The Furies are a constant presence in the play, sometimes referred to collectively as "the Fury." (In the scene summarized above, Menelaus and Agamemnon are seen as driven like the Fury against Troy.) The Furies, or Erinyes (Curses) in Greek, are cthonian deities-deities associated with Earth. These particular chthonian deities are the Avengers, sometimes seen as daughters of Earth, sometimes as daughters of Night, who punish crimes against blood kin (especially parents), breaking of oaths, violation of the guest-host bond, and injury to suppliants. Thus Menelaus and Agamemnon play the role of the Fury when they attack Troy, punishing Paris's violation of the guest-host bond, which in Homeric Greece, as in most premodern societies, was seen as sacred.

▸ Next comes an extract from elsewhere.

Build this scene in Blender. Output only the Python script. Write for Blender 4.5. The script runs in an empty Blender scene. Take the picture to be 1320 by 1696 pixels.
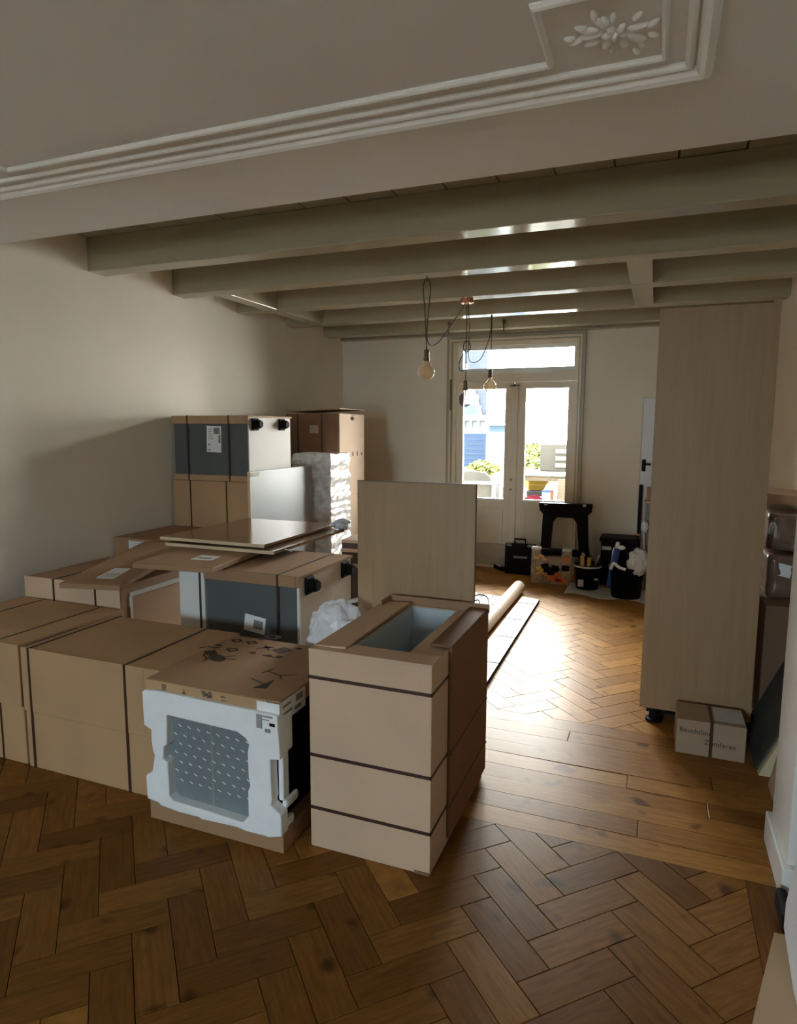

But mortals who play the role of the Furies, though they see themselves as agents of justice, seem inevitably to be led to commit crimes as bad or worse than those they are avenging. The Chorus say that Artemis was angered by the slaying of the pregnant hare;
the common interpretation is that she was angered by what that slaying stood for-the destruction of Troy, with all its innocent women and children. Therefore she demanded that Agamemnon must first, before he could sail to Troy, bring about the death of his own innocent child, that he must suffer as he was going to make others suffer, and at the same time make his own death at the hands of the outraged mother of his child inevitable. The bitter irony of the Chorus's hope that all may turn out well, as Clytemnestra wishes, is obvious-we may imagine that she has already entered as they speak that hope.